[Task directions] Copy out the material below in full, but not its images.
++++++++++
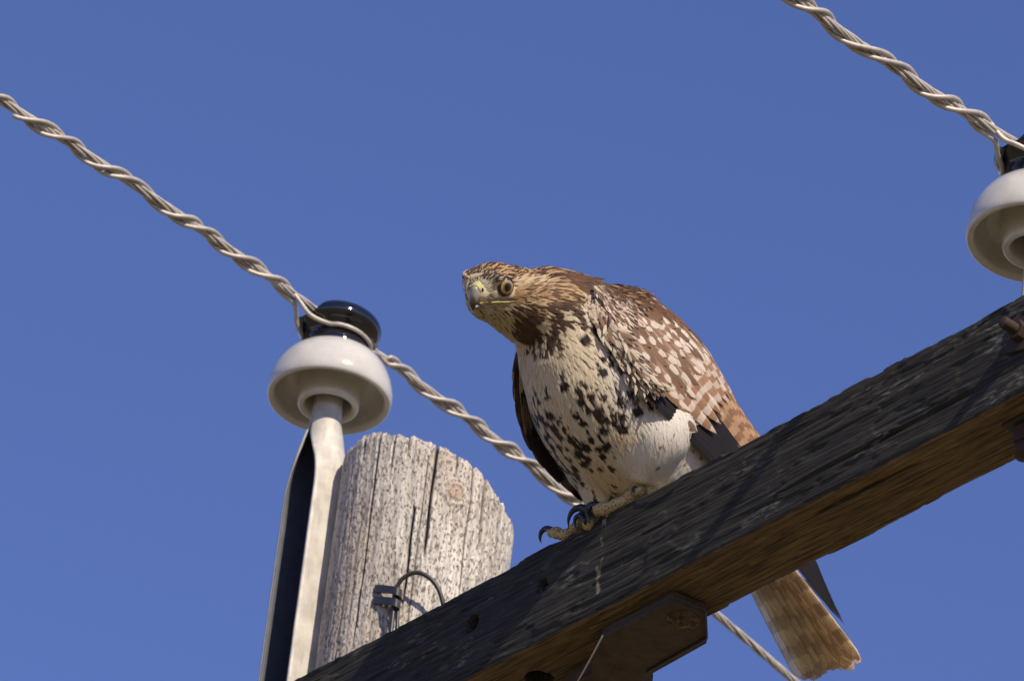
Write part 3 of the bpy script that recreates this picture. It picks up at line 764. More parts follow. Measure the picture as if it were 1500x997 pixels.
def tract_dir(p, n, h, dh, legl, legr):
    k = int(np.argmin(((sp-p)**2).sum(1))); tl = spT[k]
    if dh < 1.0:
        back = HM@np.array([h[0]*.25, -1.0, .10*h[2]/.03-.10]); away = p-H((0, .036, -.006)); wq = float(sm(.035, -.02, h[1]))
        d = nrm(nrm(back)*(1-.55*(1-wq))+nrm(away)*.75*(1-wq)+tl*.7*wq)
    elif legl or legr:
        ank = LF if legl else RF_; d = nrm(nrm(np.array([ank[0], ank[1], ank[2]-.03])-p)+tl*.25)
    else:
        wn = float(sm(1.75, 1.1, dh)); d = nrm(tl*(1-.25*wn) + np.array([0, 0, -.35])*(1 if n[1] < .2 else 0)*(1-wn))
    return nrm(d-n*(d@n))
# dark marks of the underparts: arrow heads with a shaft streak, laid out on the skin before the feathers
Pm = sample(30000); Hm_ = [bvh.find_nearest(Vector(p)) for p in Pm[:14000]]; Pm = Pm[:14000]; Nm = np.array([tuple(h[1]) for h in Hm_])
hm, dm, latm, lgl, lgr, bkm = zones(Pm, Nm)
size = np.full(len(Pm), .0102)
dens = np.maximum(sm(.040, .054, Pm[:, 0]-.018*(Pm[:, 2] < .1))*.95, sm(.100, .078, Pm[:, 2])*sm(.012, .030, Pm[:, 2])*.85)
dens = np.maximum(dens, sm(.062, .075, latm)*.9); dens = np.where(Pm[:, 2] < .034, .35, dens); dens = np.where(Pm[:, 1] > .07, .15, dens)
dens = np.where(lgl, .45, dens); size = np.where(lgl, .0085, size)
coll = (hm[:, 0] > .028) & (hm[:, 2] > -.062) & (hm[:, 2] < -.008) & (dm < 2.1) & (dm > .98)
dens = np.where((dm < 1.6) | coll, np.where(coll, .34, .14), dens); size = np.where((dm < 1.6) | coll, .0065, size)
ok_ = ~bkm & (dm > 1.02) & (Pm[:, 2] > .014); ii = np.nonzero(ok_)[0]; ii = ii[poisson(Pm[ii], size[ii]*(.85+.4*RNG.random(len(ii))))]
MK = []
for i in ii:
    if RNG.random() > dens[i]: continue
    d = tract_dir(Pm[i], Nm[i], hm[i], dm[i], lgl[i], lgr[i]); d = nrm(d+.22*RNG.normal(size=3)); d = nrm(d-Nm[i]*(d@Nm[i])); x_ = np.cross(Nm[i], d)
    if lgl[i]: a_, kind, col = .0016+.0010*RNG.random(), 2, (.30, .17, .10)
    elif dm[i] < 1.6 or coll[i]: a_, kind, col = (.0036+.0034*RNG.random() if coll[i] else .0014), 1, (.085, .045, .025)
    else:
        a_, kind, col = .0040+.0036*RNG.random()*(1 if latm[i] < .066 else 1.3), 0, ((.030, .016, .011) if RNG.random() < .75 or latm[i] < .06 else (.14, .08, .045))
        if Pm[i, 2] > .112 and latm[i] < .05: a_ *= .75
        if Pm[i, 2] < .034: a_ *= .6; col = (.09, .05, .03)
    MK.append((Pm[i], d, x_, a_, kind, col, RNG.random()*50, .6+.8*RNG.random()))
mgrid = {}
for m_ in MK:
    k = tuple((m_[0]//.012).astype(int))
    for a in (-1, 0, 1):
        for b in (-1, 0, 1):
            for c in (-1, 0, 1): mgrid.setdefault((k[0]+a, k[1]+b, k[2]+c), []).append(m_)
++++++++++
[Exercise answer]
Write part 3 of the bpy script that recreates this picture. It picks up at line 764. More parts follow. Measure the picture as if it were 1500x997 pixels.
def tract_dir(p, n, h, dh, legl, legr):
    k = int(np.argmin(((sp-p)**2).sum(1))); tl = spT[k]
    if dh < 1.0:
        back = HM@np.array([h[0]*.25, -1.0, .10*h[2]/.03-.10]); away = p-H((0, .036, -.006)); wq = float(sm(.035, -.02, h[1]))
        d = nrm(nrm(back)*(1-.55*(1-wq))+nrm(away)*.75*(1-wq)+tl*.7*wq)
    elif legl or legr:
        ank = LF if legl else RF_; d = nrm(nrm(np.array([ank[0], ank[1], ank[2]-.03])-p)+tl*.25)
    else:
        wn = float(sm(1.75, 1.1, dh)); d = nrm(tl*(1-.25*wn) + np.array([0, 0, -.35])*(1 if n[1] < .2 else 0)*(1-wn))
    return nrm(d-n*(d@n))
# dark marks of the underparts: arrow heads with a shaft streak, laid out on the skin before the feathers
Pm = sample(30000); Hm_ = [bvh.find_nearest(Vector(p)) for p in Pm[:14000]]; Pm = Pm[:14000]; Nm = np.array([tuple(h[1]) for h in Hm_])
hm, dm, latm, lgl, lgr, bkm = zones(Pm, Nm)
size = np.full(len(Pm), .0102)
dens = np.maximum(sm(.040, .054, Pm[:, 0]-.018*(Pm[:, 2] < .1))*.95, sm(.100, .078, Pm[:, 2])*sm(.012, .030, Pm[:, 2])*.85)
dens = np.maximum(dens, sm(.062, .075, latm)*.9); dens = np.where(Pm[:, 2] < .034, .35, dens); dens = np.where(Pm[:, 1] > .07, .15, dens)
dens = np.where(lgl, .45, dens); size = np.where(lgl, .0085, size)
coll = (hm[:, 0] > .028) & (hm[:, 2] > -.062) & (hm[:, 2] < -.008) & (dm < 2.1) & (dm > .98)
dens = np.where((dm < 1.6) | coll, np.where(coll, .34, .14), dens); size = np.where((dm < 1.6) | coll, .0065, size)
ok_ = ~bkm & (dm > 1.02) & (Pm[:, 2] > .014); ii = np.nonzero(ok_)[0]; ii = ii[poisson(Pm[ii], size[ii]*(.85+.4*RNG.random(len(ii))))]
MK = []
for i in ii:
    if RNG.random() > dens[i]: continue
    d = tract_dir(Pm[i], Nm[i], hm[i], dm[i], lgl[i], lgr[i]); d = nrm(d+.22*RNG.normal(size=3)); d = nrm(d-Nm[i]*(d@Nm[i])); x_ = np.cross(Nm[i], d)
    if lgl[i]: a_, kind, col = .0016+.0010*RNG.random(), 2, (.30, .17, .10)
    elif dm[i] < 1.6 or coll[i]: a_, kind, col = (.0036+.0034*RNG.random() if coll[i] else .0014), 1, (.085, .045, .025)
    else:
        a_, kind, col = .0040+.0036*RNG.random()*(1 if latm[i] < .066 else 1.3), 0, ((.030, .016, .011) if RNG.random() < .75 or latm[i] < .06 else (.14, .08, .045))
        if Pm[i, 2] > .112 and latm[i] < .05: a_ *= .75
        if Pm[i, 2] < .034: a_ *= .6; col = (.09, .05, .03)
    MK.append((Pm[i], d, x_, a_, kind, col, RNG.random()*50, .6+.8*RNG.random()))
mgrid = {}
for m_ in MK:
    k = tuple((m_[0]//.012).astype(int))
    for a in (-1, 0, 1):
        for b in (-1, 0, 1):
            for c in (-1, 0, 1): mgrid.setdefault((k[0]+a, k[1]+b, k[2]+c), []).append(m_)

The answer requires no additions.